Il ressort des travaux préparatoires relatifs à la révision de la LVD en 2010, que la volonté clairement exprimée par le législateur était de simplifier la loi, de manière à en favoriser une application plus régulière et effective. Dans ce sens, le nouvel art. 8 al. 1 LVD ne vise plus une mesure qui serait nécessaire pour écarter un danger relatif à des actes de violences domestiques, mais qui doit être simplement propre à empêcher la réitération de tels actes. En revanche, la loi continue à poser pour condition l'existence d'une présomption que des actes de violences domestiques ont été commis auparavant (rapport de la commission judiciaire et de la police chargée d'étudier le PL 10582, p. 11).

Ainsi que cela résulte des principes rappelés ci-dessus, les violences à l'origine de la mesure d'éloignement n'ont pas à être prouvées. Il suffit que l'on puisse présumer, sur la base de l'ensemble des circonstances, qu'elles ont eu lieu. La LVD est ainsi faite pour protéger la personne dont il paraît plausible qu'elle a été victime de telles violences, et constitue ainsi un cadre essentiellement préventif. Elle diffère sur ce point d'une procédure pénale, dont l'issue emporte des conséquences beaucoup plus sévères pour l'auteur, et qui est parallèlement soumise à des exigences de preuve plus strictes.
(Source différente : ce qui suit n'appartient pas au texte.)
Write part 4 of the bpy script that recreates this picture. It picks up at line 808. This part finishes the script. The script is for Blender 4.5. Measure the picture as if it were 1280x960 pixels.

4.             En l'espèce, M. B______ ne minimise pas les faits qui se sont déroulés le 31 mars 2024 et l’impact de son geste sur sa femme. Il se dit conscient d’avoir dépassé les bornes. Il avait pris rendez-vous avec C______ et était disposé à débuter un suivi. Il souhaitait par ailleurs pouvoir discuter avec femme des mesures à prendre pour continuer leur vie de couple.

Mme A______ a pour sa part fait valoir que les violences du 31 mars 2024 étaient d’un degré supérieur aux précédentes et qu’elle craignait que son mari devienne de plus en plus violent ; elle voulait qu’il suive un traitement, étant elle-même disposée à participer à ce suivi et consulter un thérapeute familial, démarche qui avait déjà été discutée au sein de couple. Elle avait elle-même un rendez-vous à la D______.

Il ressort de ce qui précède que les époux sont conscients de la situation et que celle-ci ne peut pas durer. Ils s’accordent sur le fait que M. B______ doit entamer un suivi thérapeutique pour canaliser et contrôler sa colère et sa nervosité. Ils s’accordent aussi sur le fait qu’une prolongation de la mesure d’éloignement jusqu’au 22 avril 2024 à 17h00 serait adéquate, permettant à M. B______ de se rendre à son rendez-vous auprès de C______ et à Mme A______ à celui pris auprès de la D______.

Au vu des circonstances du cas d’espèce et de l’accord des parties, le tribunal estime opportun de prolonger la mesure d’éloignement pour une durée de onze jours, soit jusqu’au 22 avril 2024 à 17h00.

5.             Il ne sera pas perçu d'émolument (art. 87 al. 1 LPA).

6.             Un éventuel recours déposé contre le présent jugement n'aura pas d'effet suspensif (cf. rapport du 1er juin 2010 de la Commission judiciaire et de la police du Grand Conseil chargée d'étudier le projet de loi 10582-A du Conseil d'État modifiant la LVD, in MGC 2009-2010/IX A, D. Examen de détail, ad art. 11 al. 1 LVD).


 

PAR CES MOTIFS

LE TRIBUNAL ADMINISTRATIF

DE PREMIÈRE INSTANCE

1.             déclare recevable la demande formée par Madame A______ le 4 avril 2024 tendant à la prolongation de la mesure d'éloignement prononcée par le commissaire de police le 31 mars 2024 à l’encontre de Monsieur B______ ;

2.             l'admet partiellement ;

3.             prolonge la mesure d'éloignement pour une durée de onze jours, soit jusqu'au 22 avril 2024 à 17h00, sous la menace de la peine prévue à l'art. 292 CP, dont la teneur figure dans les considérants ;

4.             dit qu’il n’est pas perçu d’émoluments ;

5.             dit que, conformément aux art. 132 LOJ, 62 al. 1 let. a et 65 LPA, le présent jugement est susceptible de faire l'objet d'un recours auprès de la chambre administrative de la Cour de justice (10 rue de Saint-Léger, case postale 1956, 1211 Genève 1) dans les trente jours à compter de sa notification. L'acte de recours doit être dûment motivé et contenir, sous peine d'irrecevabilité, la désignation du jugement attaqué et les conclusions du recourant. Il doit être accompagné du présent jugement et des autres pièces dont dispose le recourant ;

6.             dit qu'un éventuel recours contre le présent jugement n'aura pas d'effet suspensif.

 

Au nom du Tribunal :

La présidente

Sophie CORNIOLEY BERGER

 

Copie conforme de ce jugement est communiquée aux parties, ainsi qu’au commissaire de police pour information.